Alain tells Laure that he hired her ‘to shake things up’, but Laure, has quietly accepted a new job before she is sacked with Alain’s farewell gift of an expensive necklace. She tells him with sincere regret that she was hoping to help his company reinvent itself for the 21st century, but Alain questions whether publishing needs to be reinvented. ‘Everything changes’, Laure points out, ‘but we must choose the change, not suffer it.’ Whether we can always do that is a brilliant debate that the film throws out.

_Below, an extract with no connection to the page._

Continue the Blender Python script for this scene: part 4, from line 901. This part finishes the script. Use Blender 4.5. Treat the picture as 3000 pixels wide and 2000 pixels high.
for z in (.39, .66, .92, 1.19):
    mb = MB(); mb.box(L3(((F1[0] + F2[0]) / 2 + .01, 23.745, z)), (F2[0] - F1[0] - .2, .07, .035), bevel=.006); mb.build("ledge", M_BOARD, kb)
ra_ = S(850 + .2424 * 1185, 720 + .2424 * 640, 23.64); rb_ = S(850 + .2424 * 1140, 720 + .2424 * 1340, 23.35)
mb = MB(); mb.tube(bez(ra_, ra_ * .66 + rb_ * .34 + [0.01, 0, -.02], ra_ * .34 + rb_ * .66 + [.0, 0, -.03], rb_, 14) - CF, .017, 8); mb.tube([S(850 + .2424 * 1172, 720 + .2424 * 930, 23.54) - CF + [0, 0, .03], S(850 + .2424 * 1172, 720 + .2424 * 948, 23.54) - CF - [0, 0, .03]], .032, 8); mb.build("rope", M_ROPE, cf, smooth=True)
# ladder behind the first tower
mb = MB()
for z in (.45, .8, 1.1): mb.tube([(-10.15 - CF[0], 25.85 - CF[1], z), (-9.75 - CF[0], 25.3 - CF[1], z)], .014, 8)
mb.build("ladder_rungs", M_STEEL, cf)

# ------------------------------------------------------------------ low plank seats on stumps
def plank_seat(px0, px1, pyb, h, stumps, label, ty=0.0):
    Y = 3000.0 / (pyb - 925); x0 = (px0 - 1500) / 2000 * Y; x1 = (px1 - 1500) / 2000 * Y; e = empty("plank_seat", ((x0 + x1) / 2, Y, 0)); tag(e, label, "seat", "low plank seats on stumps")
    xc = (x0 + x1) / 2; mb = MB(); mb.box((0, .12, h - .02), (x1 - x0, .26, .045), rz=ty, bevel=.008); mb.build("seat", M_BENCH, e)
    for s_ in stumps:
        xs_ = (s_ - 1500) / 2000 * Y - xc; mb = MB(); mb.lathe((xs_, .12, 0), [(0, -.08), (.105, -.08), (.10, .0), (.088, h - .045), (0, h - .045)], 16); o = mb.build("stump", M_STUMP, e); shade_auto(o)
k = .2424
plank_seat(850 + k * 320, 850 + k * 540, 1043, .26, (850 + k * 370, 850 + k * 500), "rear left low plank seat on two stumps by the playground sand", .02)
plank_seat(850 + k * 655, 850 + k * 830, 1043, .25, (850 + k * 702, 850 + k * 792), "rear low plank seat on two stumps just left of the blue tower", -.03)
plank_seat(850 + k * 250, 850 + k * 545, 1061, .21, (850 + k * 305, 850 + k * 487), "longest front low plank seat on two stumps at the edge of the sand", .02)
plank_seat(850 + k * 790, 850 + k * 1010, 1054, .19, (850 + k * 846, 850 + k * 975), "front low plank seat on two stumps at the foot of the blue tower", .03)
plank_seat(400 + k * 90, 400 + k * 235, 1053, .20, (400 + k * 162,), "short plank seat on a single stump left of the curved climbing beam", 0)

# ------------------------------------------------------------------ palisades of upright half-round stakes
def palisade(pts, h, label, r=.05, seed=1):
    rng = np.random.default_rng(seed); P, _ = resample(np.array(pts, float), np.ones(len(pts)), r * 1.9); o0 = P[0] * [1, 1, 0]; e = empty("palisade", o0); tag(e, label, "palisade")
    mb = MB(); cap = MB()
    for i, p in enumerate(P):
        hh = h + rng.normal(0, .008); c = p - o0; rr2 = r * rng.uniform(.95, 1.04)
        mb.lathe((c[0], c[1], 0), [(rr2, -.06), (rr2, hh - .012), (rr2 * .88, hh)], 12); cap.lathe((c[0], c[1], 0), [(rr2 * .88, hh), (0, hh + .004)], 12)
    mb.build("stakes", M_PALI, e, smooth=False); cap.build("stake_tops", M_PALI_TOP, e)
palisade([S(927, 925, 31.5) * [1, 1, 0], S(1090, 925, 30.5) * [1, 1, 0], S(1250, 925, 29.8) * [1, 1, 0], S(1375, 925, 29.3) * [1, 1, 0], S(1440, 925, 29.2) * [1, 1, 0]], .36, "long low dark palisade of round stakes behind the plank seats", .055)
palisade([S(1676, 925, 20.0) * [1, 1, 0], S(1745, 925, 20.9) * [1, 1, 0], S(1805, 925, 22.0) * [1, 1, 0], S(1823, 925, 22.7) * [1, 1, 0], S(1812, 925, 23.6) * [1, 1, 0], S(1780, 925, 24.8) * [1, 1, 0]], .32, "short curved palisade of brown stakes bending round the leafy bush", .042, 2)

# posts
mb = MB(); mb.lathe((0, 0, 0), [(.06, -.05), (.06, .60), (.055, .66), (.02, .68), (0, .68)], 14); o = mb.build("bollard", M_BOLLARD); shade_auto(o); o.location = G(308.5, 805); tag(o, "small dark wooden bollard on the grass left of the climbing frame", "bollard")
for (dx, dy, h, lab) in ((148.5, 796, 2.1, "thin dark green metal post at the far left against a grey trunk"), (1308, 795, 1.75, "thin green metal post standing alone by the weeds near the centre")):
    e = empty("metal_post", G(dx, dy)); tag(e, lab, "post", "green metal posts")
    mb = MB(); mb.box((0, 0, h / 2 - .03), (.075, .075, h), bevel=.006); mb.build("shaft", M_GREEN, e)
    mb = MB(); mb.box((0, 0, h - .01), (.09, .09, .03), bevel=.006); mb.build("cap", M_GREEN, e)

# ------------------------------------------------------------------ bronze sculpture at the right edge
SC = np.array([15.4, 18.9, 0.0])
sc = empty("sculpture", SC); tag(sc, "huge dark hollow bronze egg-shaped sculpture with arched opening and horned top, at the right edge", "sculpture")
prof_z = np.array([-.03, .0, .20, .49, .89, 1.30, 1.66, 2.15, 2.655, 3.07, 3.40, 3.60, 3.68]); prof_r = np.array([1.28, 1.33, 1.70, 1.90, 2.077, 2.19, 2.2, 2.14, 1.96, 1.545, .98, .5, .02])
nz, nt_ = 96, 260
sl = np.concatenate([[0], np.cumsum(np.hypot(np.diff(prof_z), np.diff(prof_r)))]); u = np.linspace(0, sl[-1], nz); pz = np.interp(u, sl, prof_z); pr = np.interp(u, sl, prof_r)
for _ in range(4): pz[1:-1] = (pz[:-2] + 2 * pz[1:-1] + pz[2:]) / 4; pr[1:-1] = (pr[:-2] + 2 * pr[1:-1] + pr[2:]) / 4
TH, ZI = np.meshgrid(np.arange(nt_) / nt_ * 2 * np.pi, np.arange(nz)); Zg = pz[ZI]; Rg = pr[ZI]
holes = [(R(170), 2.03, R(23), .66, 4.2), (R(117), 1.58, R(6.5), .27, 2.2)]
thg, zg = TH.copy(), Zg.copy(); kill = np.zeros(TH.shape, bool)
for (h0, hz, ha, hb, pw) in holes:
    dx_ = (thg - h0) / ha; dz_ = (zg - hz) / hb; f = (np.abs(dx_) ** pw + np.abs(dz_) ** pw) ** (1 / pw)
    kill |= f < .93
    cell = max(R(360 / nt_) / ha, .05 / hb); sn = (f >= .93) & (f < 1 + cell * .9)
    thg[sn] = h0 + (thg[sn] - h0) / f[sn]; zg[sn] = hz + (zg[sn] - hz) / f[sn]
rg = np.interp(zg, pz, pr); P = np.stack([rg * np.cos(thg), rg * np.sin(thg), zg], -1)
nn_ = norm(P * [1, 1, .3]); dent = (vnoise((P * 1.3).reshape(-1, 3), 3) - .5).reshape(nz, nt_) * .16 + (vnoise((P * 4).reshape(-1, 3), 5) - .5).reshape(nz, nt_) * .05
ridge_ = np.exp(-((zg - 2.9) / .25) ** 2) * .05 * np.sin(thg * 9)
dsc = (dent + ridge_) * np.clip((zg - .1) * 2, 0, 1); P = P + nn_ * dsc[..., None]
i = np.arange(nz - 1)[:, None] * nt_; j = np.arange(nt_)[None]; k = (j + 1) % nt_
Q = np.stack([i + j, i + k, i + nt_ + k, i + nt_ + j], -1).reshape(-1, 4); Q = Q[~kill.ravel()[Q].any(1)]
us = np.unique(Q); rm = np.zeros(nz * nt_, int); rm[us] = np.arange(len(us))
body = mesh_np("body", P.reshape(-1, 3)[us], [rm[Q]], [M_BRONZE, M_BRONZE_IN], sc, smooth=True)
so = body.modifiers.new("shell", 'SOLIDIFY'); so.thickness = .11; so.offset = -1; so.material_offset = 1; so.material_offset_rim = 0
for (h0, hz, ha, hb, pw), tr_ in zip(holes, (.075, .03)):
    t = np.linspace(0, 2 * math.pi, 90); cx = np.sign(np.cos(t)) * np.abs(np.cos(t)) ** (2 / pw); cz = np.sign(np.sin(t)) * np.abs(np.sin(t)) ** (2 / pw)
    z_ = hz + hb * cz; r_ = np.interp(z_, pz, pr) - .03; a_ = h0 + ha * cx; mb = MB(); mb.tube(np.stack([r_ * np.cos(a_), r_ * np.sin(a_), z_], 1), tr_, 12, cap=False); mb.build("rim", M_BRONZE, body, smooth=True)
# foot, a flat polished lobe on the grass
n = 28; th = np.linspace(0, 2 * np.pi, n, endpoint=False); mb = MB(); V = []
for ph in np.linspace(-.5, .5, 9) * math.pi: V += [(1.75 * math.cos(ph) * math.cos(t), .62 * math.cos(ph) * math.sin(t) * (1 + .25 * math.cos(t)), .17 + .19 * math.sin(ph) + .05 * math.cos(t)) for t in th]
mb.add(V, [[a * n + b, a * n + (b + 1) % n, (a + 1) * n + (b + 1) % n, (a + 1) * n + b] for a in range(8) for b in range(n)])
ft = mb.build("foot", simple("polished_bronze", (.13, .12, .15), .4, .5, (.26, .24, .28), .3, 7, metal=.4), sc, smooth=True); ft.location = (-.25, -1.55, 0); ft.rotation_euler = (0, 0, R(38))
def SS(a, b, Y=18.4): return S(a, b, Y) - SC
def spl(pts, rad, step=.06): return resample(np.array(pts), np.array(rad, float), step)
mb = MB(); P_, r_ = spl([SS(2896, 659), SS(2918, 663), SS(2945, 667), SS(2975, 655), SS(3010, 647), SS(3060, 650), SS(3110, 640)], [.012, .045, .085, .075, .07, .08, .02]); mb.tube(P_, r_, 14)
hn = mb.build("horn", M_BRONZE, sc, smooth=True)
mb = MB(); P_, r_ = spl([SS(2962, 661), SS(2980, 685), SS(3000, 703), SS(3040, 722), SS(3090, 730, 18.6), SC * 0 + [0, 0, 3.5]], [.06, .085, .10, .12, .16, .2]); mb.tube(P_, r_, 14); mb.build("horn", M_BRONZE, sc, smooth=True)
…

Getting dressed after their final tryst, Laure asks Alain if he remembers what the Prince of Salinas says about change in Lampedusa’s great Italian novel, The Leopard. ‘Of course,’ Alain replies, reciting the line, ‘if we want things to stay as they are, things will have to change.’ Laure ascribes the quote to the traditional Prince of Salinas who fears the future and has everything to lose in the unification of Italy. Perhaps Alain knows that the line is spoken by the Prince’s beloved nephew Tancredi, a charming opportunist who does what it takes to advance himself in the new order. If he does know, he is not letting on. Looking at Laure for the last time, he comments on how the quote resonates even more strongly today.